Le voile est un instrument parmi d’autres de la minoration des femmes. Je ne pense que pas que les Mollahs croient réellement en leur doctrine, mais c’est un moyen pour eux de marquer leur domination dans l’espace public, sur la population et sur les femmes. De montrer que, jusque dans la manière de s’habiller, les Iraniennes dépendent du régime.
Notes :
[1] Le 19 août, un coup d’État était organisé par le général Fazlollah Zahedi avec le soutien de la Central Intelligence Agency (CIA) et de la Military Intelligence, section 6 (MI6, services britanniques). Il met fin à deux ans de pouvoir du président Mohammed Mossadegh, hautement populaire, qui avait nationalisé le pétrole iranien. Suite au coup d’État, le « Shah » est rétabli dans ses fonctions et les compagnies pétrolières anglo-américaines font main basse sur le pétrole iranien.
[2] Durant les mandats successifs des présidents américains, l’Iran du Shah (1973-1979) n’a cessé d’accroître ses achats d’armes américaines. Premier acheteur moyen-oriental, cet État-client, surnommé le « gendarme de Washington », a contribué à l’écrasement de révoltes anti-occidentales au Moyen-Orient.

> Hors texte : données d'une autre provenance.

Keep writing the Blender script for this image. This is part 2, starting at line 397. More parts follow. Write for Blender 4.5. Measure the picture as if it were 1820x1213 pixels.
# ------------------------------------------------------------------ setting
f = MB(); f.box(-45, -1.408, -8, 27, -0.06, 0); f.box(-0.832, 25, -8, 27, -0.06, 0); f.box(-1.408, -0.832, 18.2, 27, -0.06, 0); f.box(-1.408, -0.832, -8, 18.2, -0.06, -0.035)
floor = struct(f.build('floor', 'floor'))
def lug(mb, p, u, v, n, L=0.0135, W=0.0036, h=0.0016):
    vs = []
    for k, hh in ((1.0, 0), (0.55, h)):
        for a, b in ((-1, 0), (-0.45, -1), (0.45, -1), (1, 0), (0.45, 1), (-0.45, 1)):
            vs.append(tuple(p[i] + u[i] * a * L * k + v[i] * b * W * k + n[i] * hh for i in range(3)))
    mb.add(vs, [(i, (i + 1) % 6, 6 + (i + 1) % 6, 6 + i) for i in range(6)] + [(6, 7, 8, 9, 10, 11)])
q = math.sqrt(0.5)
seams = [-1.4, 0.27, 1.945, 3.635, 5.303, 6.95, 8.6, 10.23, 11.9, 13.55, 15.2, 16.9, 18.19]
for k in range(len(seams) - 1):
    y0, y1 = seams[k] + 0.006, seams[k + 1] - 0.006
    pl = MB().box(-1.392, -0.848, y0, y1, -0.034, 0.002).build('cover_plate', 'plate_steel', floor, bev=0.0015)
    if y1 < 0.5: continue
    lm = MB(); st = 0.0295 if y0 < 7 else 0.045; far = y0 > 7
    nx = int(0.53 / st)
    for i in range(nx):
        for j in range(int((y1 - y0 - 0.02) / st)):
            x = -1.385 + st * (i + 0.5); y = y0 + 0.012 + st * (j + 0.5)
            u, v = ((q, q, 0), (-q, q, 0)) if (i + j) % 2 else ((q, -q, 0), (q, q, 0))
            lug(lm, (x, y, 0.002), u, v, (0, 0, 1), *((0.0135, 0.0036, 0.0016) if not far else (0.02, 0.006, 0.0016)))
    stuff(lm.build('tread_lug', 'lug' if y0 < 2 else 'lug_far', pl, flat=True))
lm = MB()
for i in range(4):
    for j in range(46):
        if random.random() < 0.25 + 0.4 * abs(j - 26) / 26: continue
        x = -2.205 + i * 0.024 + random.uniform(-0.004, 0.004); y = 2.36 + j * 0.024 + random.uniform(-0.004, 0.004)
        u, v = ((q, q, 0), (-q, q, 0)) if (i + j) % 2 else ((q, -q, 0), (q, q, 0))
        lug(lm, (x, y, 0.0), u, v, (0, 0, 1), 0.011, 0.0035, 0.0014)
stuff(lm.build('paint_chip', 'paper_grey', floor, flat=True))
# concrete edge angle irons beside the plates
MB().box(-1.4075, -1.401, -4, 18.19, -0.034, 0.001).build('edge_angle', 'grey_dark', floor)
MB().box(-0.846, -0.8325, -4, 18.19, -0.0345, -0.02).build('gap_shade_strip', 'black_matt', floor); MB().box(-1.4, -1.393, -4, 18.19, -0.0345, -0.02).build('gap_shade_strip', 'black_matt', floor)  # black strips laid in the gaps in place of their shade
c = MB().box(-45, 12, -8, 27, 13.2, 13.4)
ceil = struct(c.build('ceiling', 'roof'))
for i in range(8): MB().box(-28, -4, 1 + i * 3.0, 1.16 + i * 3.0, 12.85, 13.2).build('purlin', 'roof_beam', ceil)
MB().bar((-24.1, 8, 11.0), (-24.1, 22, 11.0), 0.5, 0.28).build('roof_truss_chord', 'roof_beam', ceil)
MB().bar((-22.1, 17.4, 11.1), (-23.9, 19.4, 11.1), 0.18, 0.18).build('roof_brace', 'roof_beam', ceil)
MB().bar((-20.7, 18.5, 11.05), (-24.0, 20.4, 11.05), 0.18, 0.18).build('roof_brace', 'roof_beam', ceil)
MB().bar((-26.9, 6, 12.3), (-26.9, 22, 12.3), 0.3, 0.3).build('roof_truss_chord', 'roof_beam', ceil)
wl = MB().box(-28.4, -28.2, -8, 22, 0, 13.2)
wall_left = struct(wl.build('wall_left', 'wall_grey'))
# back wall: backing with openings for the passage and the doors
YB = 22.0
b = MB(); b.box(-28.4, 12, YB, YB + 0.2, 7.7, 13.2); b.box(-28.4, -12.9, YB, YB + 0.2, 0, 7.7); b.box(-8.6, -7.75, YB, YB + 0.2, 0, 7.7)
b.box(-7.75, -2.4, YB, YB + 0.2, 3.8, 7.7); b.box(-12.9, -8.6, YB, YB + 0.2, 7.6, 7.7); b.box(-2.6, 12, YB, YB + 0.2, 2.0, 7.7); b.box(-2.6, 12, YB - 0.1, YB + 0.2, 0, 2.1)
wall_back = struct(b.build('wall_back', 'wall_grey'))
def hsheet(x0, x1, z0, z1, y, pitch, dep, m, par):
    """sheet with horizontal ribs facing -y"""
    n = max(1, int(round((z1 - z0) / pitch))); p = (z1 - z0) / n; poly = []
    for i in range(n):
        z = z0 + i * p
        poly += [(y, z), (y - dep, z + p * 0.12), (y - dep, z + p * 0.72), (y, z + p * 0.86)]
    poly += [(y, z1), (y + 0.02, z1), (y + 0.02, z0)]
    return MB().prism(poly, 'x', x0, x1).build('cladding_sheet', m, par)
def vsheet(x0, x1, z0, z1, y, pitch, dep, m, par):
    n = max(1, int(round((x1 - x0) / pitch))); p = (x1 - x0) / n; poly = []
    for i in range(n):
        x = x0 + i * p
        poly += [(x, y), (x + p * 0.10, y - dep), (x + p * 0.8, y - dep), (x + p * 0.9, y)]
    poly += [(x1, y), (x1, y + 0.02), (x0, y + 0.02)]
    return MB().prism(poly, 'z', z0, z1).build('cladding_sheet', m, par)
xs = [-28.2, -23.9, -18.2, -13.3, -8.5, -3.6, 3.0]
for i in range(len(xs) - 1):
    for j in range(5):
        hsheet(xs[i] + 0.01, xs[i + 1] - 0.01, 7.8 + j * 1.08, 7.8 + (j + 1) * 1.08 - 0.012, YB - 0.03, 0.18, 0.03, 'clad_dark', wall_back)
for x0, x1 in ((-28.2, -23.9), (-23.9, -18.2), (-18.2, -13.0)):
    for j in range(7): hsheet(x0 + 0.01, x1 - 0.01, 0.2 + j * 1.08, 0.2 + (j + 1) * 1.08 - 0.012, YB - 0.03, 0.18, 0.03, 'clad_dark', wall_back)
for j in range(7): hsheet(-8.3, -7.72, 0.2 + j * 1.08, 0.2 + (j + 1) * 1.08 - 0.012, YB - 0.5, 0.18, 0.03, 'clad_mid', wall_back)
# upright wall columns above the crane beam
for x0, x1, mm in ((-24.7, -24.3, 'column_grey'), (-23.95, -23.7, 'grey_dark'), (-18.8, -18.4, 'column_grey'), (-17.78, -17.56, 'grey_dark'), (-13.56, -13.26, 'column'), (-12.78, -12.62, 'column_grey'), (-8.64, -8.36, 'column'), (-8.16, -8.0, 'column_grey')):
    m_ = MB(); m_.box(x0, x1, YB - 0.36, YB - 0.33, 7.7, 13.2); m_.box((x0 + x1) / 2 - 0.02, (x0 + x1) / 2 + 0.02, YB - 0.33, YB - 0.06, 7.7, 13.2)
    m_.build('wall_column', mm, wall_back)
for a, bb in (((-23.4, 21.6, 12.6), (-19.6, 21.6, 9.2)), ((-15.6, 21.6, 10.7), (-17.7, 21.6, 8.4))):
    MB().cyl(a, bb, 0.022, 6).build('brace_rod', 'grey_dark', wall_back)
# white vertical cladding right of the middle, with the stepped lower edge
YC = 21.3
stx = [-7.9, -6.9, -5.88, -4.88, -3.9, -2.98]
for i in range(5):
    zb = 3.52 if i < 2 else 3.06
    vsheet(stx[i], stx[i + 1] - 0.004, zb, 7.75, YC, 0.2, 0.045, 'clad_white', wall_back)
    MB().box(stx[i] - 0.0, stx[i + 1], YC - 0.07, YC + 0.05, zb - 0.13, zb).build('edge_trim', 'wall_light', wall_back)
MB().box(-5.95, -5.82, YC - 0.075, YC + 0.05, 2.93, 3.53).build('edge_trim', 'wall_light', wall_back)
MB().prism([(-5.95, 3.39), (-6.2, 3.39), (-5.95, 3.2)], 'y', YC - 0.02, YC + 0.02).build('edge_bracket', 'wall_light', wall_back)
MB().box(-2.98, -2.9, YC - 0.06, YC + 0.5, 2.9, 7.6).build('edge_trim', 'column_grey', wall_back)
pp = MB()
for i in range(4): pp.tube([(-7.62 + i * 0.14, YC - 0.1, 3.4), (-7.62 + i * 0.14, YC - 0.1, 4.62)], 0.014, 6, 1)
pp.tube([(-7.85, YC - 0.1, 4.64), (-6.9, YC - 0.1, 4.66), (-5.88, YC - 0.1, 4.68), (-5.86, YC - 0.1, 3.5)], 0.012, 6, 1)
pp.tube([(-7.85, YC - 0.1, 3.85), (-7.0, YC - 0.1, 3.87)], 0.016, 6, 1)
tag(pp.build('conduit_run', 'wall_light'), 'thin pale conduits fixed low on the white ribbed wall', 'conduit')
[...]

[3] Le « Mykonos » est un restaurant à Berlin où quatre opposants kurdes iraniens ont été assassinés le 17 septembre 1992. Le tribunal criminel de Berlin a jugé cette affaire et condamné à la prison à vie l’Iranien Kassem Darabi, 38 ans, vraisemblablement un agent des services secrets iraniens ayant dirigé cet attentat et le Libanais Abbas Rehayel, 29 ans, ancien membre du Hezbollah libanais et considéré comme ayant été le tireur ayant tué les quatre opposants kurdes iraniens. Le tribunal a jugé que « la direction politique de l’Iran est responsable de l’attentat », c’est-à-dire à l’époque le chef de l’Etat iranien, Ali Akhar Hachemi Rafsandjani, et le Guide spirituel de l’Iran, Ali Khamenei dont les noms ont été cités par le Parquet fédéral et le ministre iranien des Renseignements, Ali Fallahian, a été désigné comme le donneur d’ordre de cet assassinat.